Participatory Media Rights in Education Now!

Participatory Media Rights in Education Now!

I get sick to my stomach every time I hear of a school banning Twitter. I feel even worse for teachers and students who have never had the opportunity to use Twitter in the classroom.

I've spent the past week live blogging what I think are very successful uses of Twitter in class. I dare any administrator to visit my Twitter-enhanced Latin classes and then tell me social media has no place in a school building.

I wish I were more eloquent. If I were, I would stand up and say: enough with this silliness! What would we call you if you banned books in school? What would we call you if you banned pens and pencils?
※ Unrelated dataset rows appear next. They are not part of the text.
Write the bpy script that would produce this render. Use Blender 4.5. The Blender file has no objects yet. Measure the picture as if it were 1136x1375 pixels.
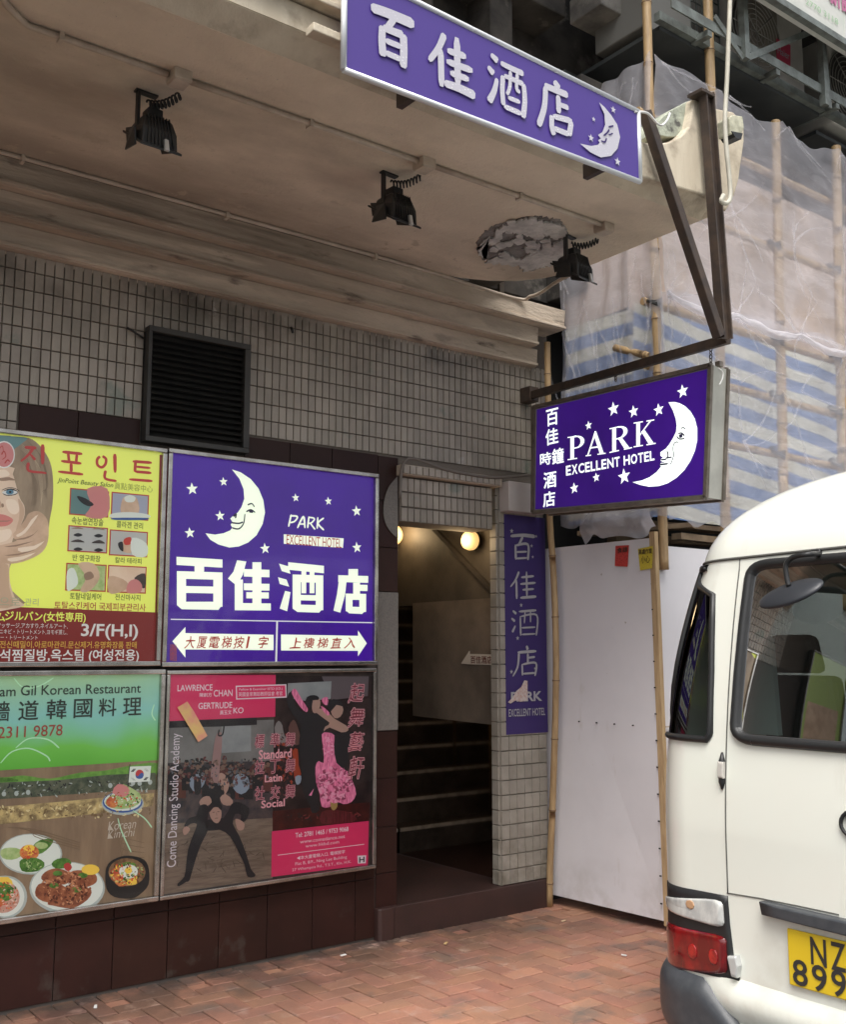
import bpy, math, random, numpy as np
from mathutils import Vector, noise
R = math.radians
random.seed(7)
scene = bpy.context.scene
col = scene.collection

# ------------------------------------------------------------------ camera
PITCH = math.atan(189 / 1400); HEAD = R(52.7)
FWD = Vector((math.cos(HEAD) * math.cos(PITCH), math.sin(HEAD) * math.cos(PITCH), math.sin(PITCH)))
RGT = Vector((math.sin(HEAD), -math.cos(HEAD), 0))
UPV = RGT.cross(FWD)
EYE = Vector((0, -5.043, 1.6))
cam_d = bpy.data.cameras.new('camera'); cam = bpy.data.objects.new('camera', cam_d); col.objects.link(cam)
cam.location = EYE
cam.rotation_euler = FWD.to_track_quat('-Z', 'Y').to_euler()
cam_d.sensor_fit = 'VERTICAL'; cam_d.sensor_height = 24; cam_d.lens = 24 * 1400 / 1375
cam_d.clip_start = .05; cam_d.clip_end = 500
scene.camera = cam

# ------------------------------------------------------------------ sky and light (overcast)
SUN_EL, SUN_AZ = R(61), R(-133)          # azimuth of the sun seen from the wall, measured from +x
w = bpy.data.worlds.new('World'); scene.world = w; w.use_nodes = True
nt = w.node_tree
bg = nt.nodes['Background']
sky = nt.nodes.new('ShaderNodeTexSky'); sky.sky_type = 'NISHITA'; sky.sun_disc = False
sky.sun_elevation = SUN_EL; sky.sun_rotation = R(90) - SUN_AZ; sky.dust_density = 6; sky.air_density = 1; sky.ozone_density = 1
hsv = nt.nodes.new('ShaderNodeHueSaturation'); hsv.inputs['Saturation'].default_value = .3
nt.links.new(sky.outputs[0], hsv.inputs['Color']); nt.links.new(hsv.outputs[0], bg.inputs[0])
bg.inputs[1].default_value = .13
sd = bpy.data.lights.new('sun', 'SUN'); sd.energy = 1.2; sd.angle = R(35); sd.color = (1, .96, .9)
so = bpy.data.objects.new('sun', sd); col.objects.link(so)
sdir = Vector((math.cos(SUN_AZ) * math.cos(SUN_EL), math.sin(SUN_AZ) * math.cos(SUN_EL), math.sin(SUN_EL)))
so.rotation_euler = sdir.to_track_quat('Z', 'Y').to_euler(); so.location = sdir * 30
vs = scene.view_settings
vs.view_transform = 'Standard'; vs.look = 'None'; vs.gamma = 1; vs.use_curve_mapping = False
vs.exposure = 0.85
scene.cycles.max_bounces = 8; scene.cycles.transparent_max_bounces = 12

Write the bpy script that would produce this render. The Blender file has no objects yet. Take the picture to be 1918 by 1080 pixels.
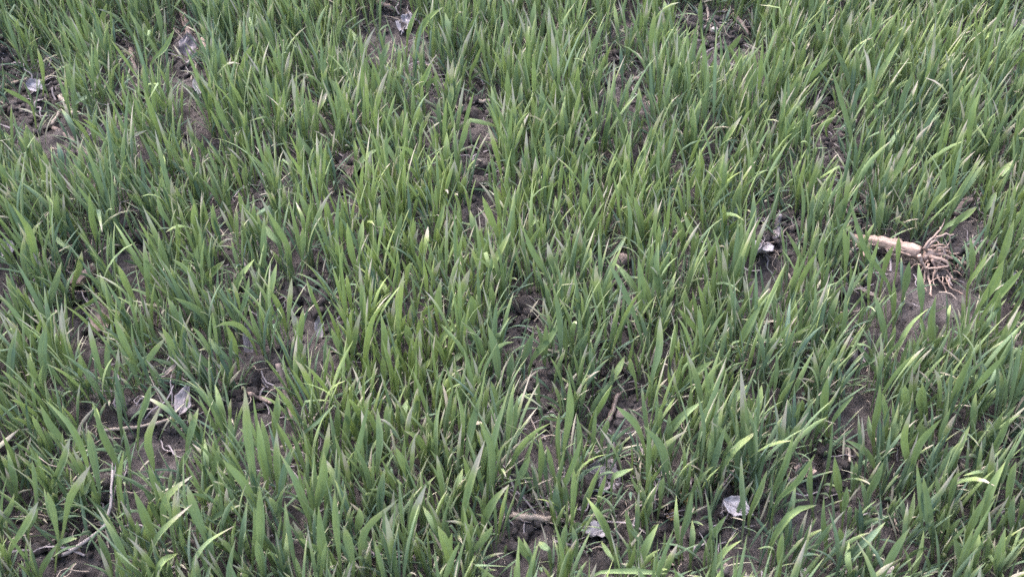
import bpy, math, random
import numpy as np

SC = bpy.context.scene
COL = SC.collection
random.seed(11)
RNG = np.random.default_rng(11)

# ------------------------------------------------------------------ camera
CAM_H, PITCH, HFOV = 1.20, math.radians(44.0), math.radians(48.0)
cam_data = bpy.data.cameras.new('camera')
cam = bpy.data.objects.new('camera', cam_data)
COL.objects.link(cam)
cam.location = (0, 0, CAM_H)
cam.rotation_euler = (math.pi / 2 - PITCH, 0, 0)
cam_data.sensor_width = 36.0
cam_data.lens = 18.0 / math.tan(HFOV / 2)
cam_data.clip_start = 0.02
cam_data.clip_end = 200.0
cam_data.dof.use_dof = True                # a phone lens: a trace of softness far and near
cam_data.dof.focus_distance = 1.65
cam_data.dof.aperture_fstop = 9.0
SC.camera = cam

# ------------------------------------------------------------------ sky, sun, exposure (thin overcast)
SUN_EL, SUN_AZ = math.radians(56), math.radians(-35)      # high, behind the field and a little left
world = bpy.data.worlds.new('World')
SC.world = world
world.use_nodes = True
wn, wl = world.node_tree.nodes, world.node_tree.links
wn.clear()
w_out = wn.new('ShaderNodeOutputWorld')
w_bg = wn.new('ShaderNodeBackground')
w_hsv = wn.new('ShaderNodeHueSaturation')
w_sky = wn.new('ShaderNodeTexSky')
w_sky.sky_type = 'NISHITA'
w_sky.sun_disc = False
w_sky.sun_elevation = SUN_EL
w_sky.sun_rotation = SUN_AZ
w_sky.air_density = 1.0
w_sky.dust_density = 4.0
w_hsv.inputs['Saturation'].default_value = 0.90
w_bg.inputs['Strength'].default_value = 0.15
wl.new(w_sky.outputs['Color'], w_hsv.inputs['Color'])
wl.new(w_hsv.outputs['Color'], w_bg.inputs['Color'])
wl.new(w_bg.outputs['Background'], w_out.inputs['Surface'])

sun_data = bpy.data.lights.new('sun', 'SUN')
sun_data.energy = 1.1
sun_data.angle = math.radians(65)
sun_data.color = (1.0, 0.975, 0.965)
sun = bpy.data.objects.new('sun', sun_data)
COL.objects.link(sun)
sun.location = (-1, 2, 4)
# a sun lamp shines along its local -Z
sun.rotation_euler = (-(math.pi / 2 - SUN_EL), 0, -SUN_AZ)

SC.view_settings.view_transform = 'Standard'
SC.view_settings.look = 'None'
SC.view_settings.exposure = 2.38
SC.view_settings.gamma = 1.0
SC.view_settings.use_curve_mapping = False
SC.cycles.use_denoising = False
SC.cycles.filter_width = 1.5
SC.cycles.max_bounces = 8
SC.cycles.diffuse_bounces = 5
SC.cycles.transmission_bounces = 4

# ------------------------------------------------------------------ picture <-> place
TANH = math.tan(HFOV / 2)
FWD = np.array([0, math.cos(PITCH), -math.sin(PITCH)])
UP = np.array([0, math.sin(PITCH), math.cos(PITCH)])
RIGHT = np.array([1.0, 0, 0])
EYE = np.array([0, 0, CAM_H])

def ray(px, py):
    return RIGHT * ((px - 959) / 959 * TANH) + UP * (-(py - 540) / 959 * TANH) + FWD

def on_level(px, py, z=0.0):
    d = ray(px, py)
    return EYE + d * ((z - CAM_H) / d[2])

def on_depth(px, py, y):
    d = ray(px, py)
    return EYE + d * (y / d[1])

def to_px(P):
    Q = np.asarray(P) - EYE
    f = Q @ FWD
    return np.stack([959 + (Q @ RIGHT) / f / TANH * 959, 540 - (Q @ UP) / f / TANH * 959], -1)

def mm_px(px, py):
    """metres per photo pixel on the ground there (across the view)"""
    d = ray(px, py)
    return TANH / 959 * (CAM_H / -d[2])

# ------------------------------------------------------------------ noise
def _hash(ix, iy, seed):
    h = (ix.astype(np.int64) * 374761393 + iy.astype(np.int64) * 668265263 + seed * 974634713) & 0xffffffff
    h = ((h ^ (h >> 13)) * 1274126177) & 0xffffffff
    return ((h ^ (h >> 16)) & 0xffffff) / float(0x1000000)

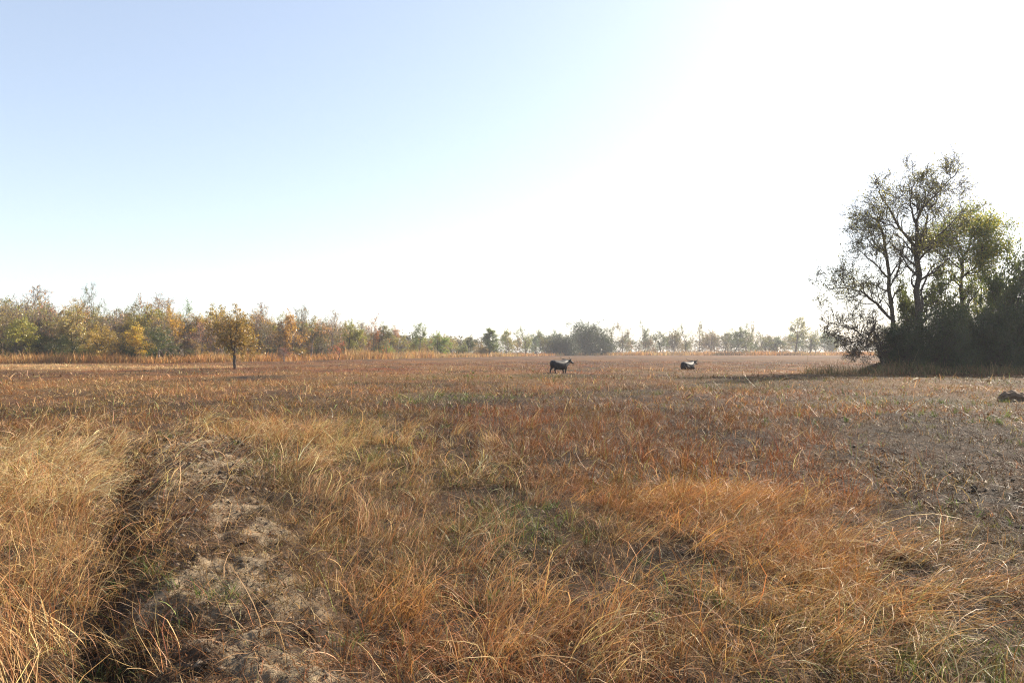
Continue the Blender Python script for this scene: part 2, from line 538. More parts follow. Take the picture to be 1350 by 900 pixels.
def straw_grass():
    """long pale straws: the tall stand left of the bank, its fringe, and laid-over swathes in the middle"""
    parts = []
    areas = [  # centre u,v, half extent x,y in metres, n, length, lean a0, a1, azimuth (None = flow), spread, colour mix
        (50, 640, 3.0, 3.4, 10500, .52, .7, 2.1, .2, (.74, .55, .29)),
        (20, 760, 1.2, 2.2, 2600, .48, .4, 1.8, .3, (.62, .40, .18)),
        (90, 860, .6, .8, 600, .55, .35, 1.6, None, (.62, .42, .2)),
        (120, 600, 3.4, 2.6, 4200, .52, .6, 2.0, .1, (.66, .47, .24)),
        (330, 580, 2.4, 2.2, 2600, .48, .4, 1.9, -.2, STRAW),
        (440, 655, 1.4, 2.2, 1100, .38, .4, 1.7, None, (.5, .33, .16)),
        (620, 830, .9, .55, 700, .42, .5, 1.7, -.1, (.52, .30, .12)),
        (925, 660, .75, .5, 5200, .27, .7, 1.7, -.5, (.66, .38, .15)),
        (850, 672, 1.0, .7, 1600, .20, .6, 1.6, None, (.42, .21, .10)),
        (1040, 710, 1.2, 1.0, 1900, .25, .8, 1.7, -.6, (.50, .33, .17)),
        (740, 870, .5, .4, 260, .45, .6, 1.8, -.5, STRAW),
        (1080, 760, 1.3, 1.6, 3000, .42, .85, 1.8, -.8, (.54, .35, .15)),
        (1000, 690, 1.2, 1.3, 1500, .34, .7, 1.7, -.7, (.52, .29, .11)),
        (1210, 850, .8, .7, 400, .34, .7, 1.6, None, STRAW),
        (520, 760, 1.6, 1.4, 900, .36, .4, 1.6, None, (.50, .32, .16)),
        (480, 590, 2.5, 3.0, 1300, .30, .5, 1.4, None, (.48, .36, .16)),
    ]
    for (u, v, ex, ey, n, L0, m0, m1, azm, c) in areas:
        cx, cy_ = at(u, v)
        nt = max(6, n // 38)
        tx, ty = cx + RNG.normal(0, ex * .6, nt), cy_ + RNG.normal(0, ey * .6, nt)
        k = RNG.integers(0, nt, n)
        x, y = tx[k] + RNG.normal(0, .07, n), ty[k] + RNG.normal(0, .07, n)
        q, s = bund_d(x, y)
        keep = ((q > np.where(s < 0, 1.3 + .5 * (fbm(x * 1.7, y * 1.7, 2, 78) - .5), 1.1)) | (RNG.random(n) < .12)) & (y > 1.7)
        x, y, k = x[keep], y[keep], k[keep]
        n = len(x)
        taz = RNG.normal(0, .6, nt)
        base = (flow(x, y) if azm is None else azm) + taz[k]
        az = base + RNG.normal(0, .45, n)
        d = np.hypot(x, y)
        L = L0 * (.7 + .6 * hash2(k, k * 0, 3)) * np.exp(RNG.normal(0, .3, n))
        a0 = np.clip(RNG.normal(m0, .2, n), 0, 1.3)
        a1 = np.clip(RNG.normal(m1, .4, n), .2, 2.3)
        w = np.maximum(.0042, d * .00055) * np.exp(RNG.normal(0, .3, n))
        brown = RNG.random(n) < .3
        col = np.where(brown[:, None], np.array([.34, .17, .08]), np.array(c))
        parts.append(blades(x, y, az, L, a0, a1, w, vary(col * .82, n, .2), 6))
    # stiff brown upright stalks
    n = 520
    cx = np.concatenate([RNG.normal(-3.9, .8, 300), RNG.normal(-2.9, .5, 100), RNG.normal(1.5, 2.4, 120)])
    cy_ = np.concatenate([RNG.normal(6.3, 1.3, 300), RNG.normal(4.0, .4, 100), RNG.normal(5.2, 1.5, 120)])
    q, s = bund_d(cx, cy_)
    k = (q > 1.3) & (cy_ > 2.6)
    cx, cy_ = cx[k], cy_[k]
    n = len(cx)
    parts.append(blades(cx, cy_, RNG.random(n) * 6.3, .42 * np.exp(RNG.normal(0, .3, n)), np.abs(RNG.normal(.1, .1, n)), np.abs(RNG.normal(.35, .3, n)),
                        .005 * np.ones(n), vary(np.tile([.25, .12, .055], (n, 1)), n, .15), 5))
    V, F, C = merge(parts)
    tag(mesh_obj('straw_grass', V, F, M_BLADE, cols=C), 'long pale gold straw bending over beside the bare earth bank', 'grass', kind='stuff')


def litter():
    parts = []
    for (n, r0, r1, pw, L0, w0, K) in [(120000, 1.6, 9, 1.2, .10, .0030, 3), (120000, 8.5, 24, 1.0, .11, .006, 2), (40000, 23, 50, .9, .15, .014, 2)]:
        x, y = sector(n, r0, r1, pw)
        z = zone(x, y)
        grey = np.clip(1 - np.abs(z['col'][:, 0] - .105) * 14, 0, 1)
        keep = RNG.random(n) < np.clip(.55 + .25 * grey + .2 * z['bare'], 0, 1)
        x, y = x[keep], y[keep]
        z = {k: v[keep] for k, v in z.items()}
        n = len(x)
        kind = RNG.random(n)[:, None] * (1 + .3 * grey[keep][:, None])
        col = np.where(kind < .45, z['col'] * .9, np.where(kind < .68, np.array([.26, .17, .095]), np.array([.035, .026, .02])))
        L = L0 * np.exp(RNG.normal(0, .5, n))
        a0 = np.clip(RNG.normal(1.25, .25, n), .5, 1.6)
        parts.append(blades(x, y, RNG.random(n) * 6.3, L, a0, a0 + RNG.normal(.3, .2, n), w0 * np.exp(RNG.normal(0, .35, n)), vary(col, n, .2), K, .5,
                            z0=height(x, y) + .005 + .03 * RNG.random(n)))
    V, F, C = merge(parts)
    tag(mesh_obj('grass_litter', V, F, M_LITTER, cols=C), 'broken straw and charred stalks lying flat on the soil', 'litter', kind='stuff')


def green_sprouts():
    parts = []
    spots = [(200, 855, .22, 60), (270, 830, .22, 70), (160, 760, .35, 120), (230, 800, .3, 60), (690, 705, .7, 420), (660, 690, .7, 240), (1290, 870, .6, 420), (980, 840, .4, 120),
             (460, 868, .12, 40), (40, 880, .3, 60), (1240, 690, .9, 200), (1160, 880, .25, 90), (600, 760, .7, 120), (900, 780, .5, 160), (350, 620, .8, 120),
             (620, 530, 4.0, 350), (480, 580, 2.5, 700), (1340, 560, 3.0, 500), (1180, 535, 8.0, 1200), (640, 498, 9., 300), (170, 590, .8, 160)]
    for (u, v, sp, n) in spots:
        cx, cy_ = at(u, v)
        nt = max(3, n // 14)
        tx, ty = RNG.normal(cx, sp * .6, nt), RNG.normal(cy_, sp * .8, nt)
        k = RNG.integers(0, nt, n)
        x, y = tx[k] + RNG.normal(0, .035, n), ty[k] + RNG.normal(0, .035, n)
        d = np.hypot(x, y)
        g = hash2(k, k * 0, 5)[:, None]
        col = np.array([.075, .11, .035]) * (1 - g) + np.array([.16, .155, .06]) * g
        L = (.09 + .05 * np.minimum(d / 15, 2)) * np.exp(RNG.normal(0, .35, n))
        parts.append(blades(x, y, RNG.random(n) * 6.3, L, np.abs(RNG.normal(.4, .3, n)), np.abs(RNG.normal(1.2, .4, n)), np.maximum(.006, d * .0006) * np.ones(n), vary(col, n, .15), 3))
    V, F, C = merge(parts)
    tag(mesh_obj('green_grass', V, F, M_GREEN, cols=C), 'small fresh green sprouts between the dead stalks', 'grass', kind='stuff')


def clods():
    """crumbs of soil on the bank and the burnt ground"""
    n = 22000
    x, y = sector(n, 1.8, 14, 1.1, .8)
    z = zone(x, y)
    p = np.clip(z['bare'] * .9 + .12 + .4 * (z['den'] < .5), 0, 1)
    k = RNG.random(n) < p
    x, y = x[k], y[k]
    n = len(x)
    s = np.minimum(.026, .010 * np.exp(RNG.normal(0, .6, n))) * np.maximum(1, np.hypot(x, y) / 6)
    U = np.array([[1, 0, 0], [-1, 0, 0], [0, 1, 0], [0, -1, 0], [0, 0, 1], [0, 0, -1]], float)
    T = np.array([[0, 2, 4], [2, 1, 4], [1, 3, 4], [3, 0, 4], [2, 0, 5], [1, 2, 5], [3, 1, 5], [0, 3, 5]])
    V = U[None] * s[:, None, None] * (.6 + .8 * RNG.random((n, 6, 1)))
    a = RNG.random(n) * 6.3
    ca, sa = np.cos(a)[:, None], np.sin(a)[:, None]
    V = np.stack([V[..., 0] * ca - V[..., 1] * sa, V[..., 0] * sa + V[..., 1] * ca, V[..., 2] * .8], -1)
    V += np.stack([x, y, height(x, y) + s * .2], -1)[:, None]
    F = (T[None] + (np.arange(n) * 6)[:, None, None]).reshape(-1, 3)
    g = RNG.random(n)[:, None]
    col = np.array([.07, .055, .045]) * (1 - g) + np.array([.24, .19, .14]) * g
    tag(mesh_obj('soil_clods', V.reshape(-1, 3), F, M_LITTER, cols=np.repeat(col, 6, 0)), 'crumbs of dry grey soil on the bare bank', 'soil', kind='stuff')


field_grass()
straw_grass()
litter()
green_sprouts()
clods()

# ------------------------------------------------------------------ forest edge in the world: column -> depth
EDGE = [(-400, 96), (0, 108), (200, 112), (300, 122), (400, 142), (500, 175), (600, 225), (680, 290), (760, 350), (900, 370), (1100, 380), (1500, 380)]


def edge_d(u):
    return float(np.interp(u, [e[0] for e in EDGE], [e[1] for e in EDGE]))


def tall_belt():
    """orange tall grass in front of the trees"""
    n = 62000
    u = -60 + RNG.random(n) * 1320
    d0 = np.interp(u, [e[0] for e in EDGE], [e[1] for e in EDGE])
    d = d0 * (.93 + .14 * RNG.random(n))
    x, y = (u - 675) / FPX * d, d
    m = fbm(x * .12, y * .05, 3, 401)
    keep = RNG.random(n) < smooth(.3, .55, m) * .9 + .15
    x, y, d, m, u = x[keep], y[keep], d[keep], m[keep], u[keep]
    n = len(x)
    L = (.75 + .75 * m) * np.exp(RNG.normal(0, .28, n))
    L = L * np.where(u > 800, 1.35, 1.0) * np.where(np.abs(u - 515) < 60, 1.35, 1)
    t = fbm(x * .05, y * .05, 3, 409)[:, None]
    a, b = np.array([.60, .33, .12]), np.array([.62, .43, .20])
    t = smooth(.35, .65, t)
    col = a * (1 - t) + b * t
    V, F, C = blades(x, y, RNG.random(n) * 6.3, L, np.abs(RNG.normal(.12, .1, n)), np.abs(RNG.normal(.6, .3, n)), d * .00085, vary(col * .62, n, .2), 3)
    tag(mesh_obj('tall_grass', V, F, M_BLADE, cols=C), 'orange tall grass along the foot of the far tree line', 'grass', kind='stuff')


tall_belt()


# ------------------------------------------------------------------ trees
def unit(v):
    return v / (np.linalg.norm(v) + 1e-9)


def grow(rng, out, p, d, L, r, level, maxlev, prm):
    """one branch as a polyline; children along it"""
    steps = max(3, int(prm['steps'] - level))
    pts, rad = [p.copy()], [r]
    dd = d.copy()
    for k in range(steps):
        dd = unit(dd + rng.normal(0, prm['wander'] * (1 + .35 * level), 3) + np.array([0, 0, prm['up'][min(level, len(prm['up']) - 1)]]))
        p = p + dd * L / steps
        t = (k + 1) / steps
        pts.append(p.copy()); rad.append(r * (1 - t * (.55 if level == 0 else .75)))
        last = p
    out.append((np.array(pts), np.array(rad), level))
    if level >= maxlev:
        return
    nb = prm['kids'][min(level, len(prm['kids']) - 1)]
    nb = max(1, int(round(nb * (.8 + .4 * rng.random()))))
    t0 = prm['bare'] if level == 0 else .2
    for i in range(nb):
        t = t0 + (1 - t0) * (i + rng.random()) / nb
        f = t * steps
        k = min(int(f), steps - 1)
        q = pts[k] + (pts[k + 1] - pts[k]) * (f - k)
        axis = unit(pts[k + 1] - pts[k])
        a = rng.random() * 2 * math.pi
        side = unit(np.cross(axis, [math.cos(a), math.sin(a), .01]))
        ang = prm['ang'] * (.7 + .6 * rng.random())
        nd = unit(axis * math.cos(ang) + side * math.sin(ang))
        grow(rng, out, q, nd, L * prm['ratio'] * (1.15 - .55 * t) * (.75 + .5 * rng.random()), max(rad[k] * .55, r * .12), level + 1, maxlev, prm)
    if level < maxlev:
        grow(rng, out, pts[-1], unit(pts[-1] - pts[-2]), L * prm['ratio'] * .7, rad[-1], level + 1, maxlev, prm)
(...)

What would we call you if you taped students' mouths shut and banned speech?

Because that's what you should be called for banning Twitter and social media.

Twitter is a source of vast information. Twitter is a source of shared expressions. Twitter is a place for freedom of speech and collaboration between intellects. In the best sense of the word, it is the new dialectic.

Sure, Twitter can be used to store provocative and even malicious ideas. But library shelves are filled with tons of provocative and even malicious ideas, yet you would not dare close a school library. Sure, Twitter can be a place filled with gossip and trivial conversation, but so is your student lunchroom and so is your teachers' lounge. Sure, Twitter can be a place full of vulgar language and half-baked ideas, but is anyone under the illusion that this is not merely the reflection of society at large?

Twitter is what you make it. And for hundreds, if not thousands of teachers, Twitter has been the source of the most inspiring and important professional development they've ever had.

And all it cost you was the price of Internet access and a wireless hub.

We teachers demand participatory media rights in education now! Unblock Twitter, unblock Skype, unblock YouTube. If you are afraid of what the students and teachers might do with this media access, imagine what they might do without it. Whether you happen to like it or not, we teachers are responsible professionals who are dying for the truth in professional development. And whether you like it or not, your students must learn to be responsible within the context of this Digital Age which is upon us. To deny the use of social and participatory media now is to doom our culture and to foster a generation of frustrated educators and a generation of students who see the democratic application of technology as nothing more than a taboo.

We can't afford that.

1 comment:

  1. Very powerful last paragraph. And you say you're not eloquent.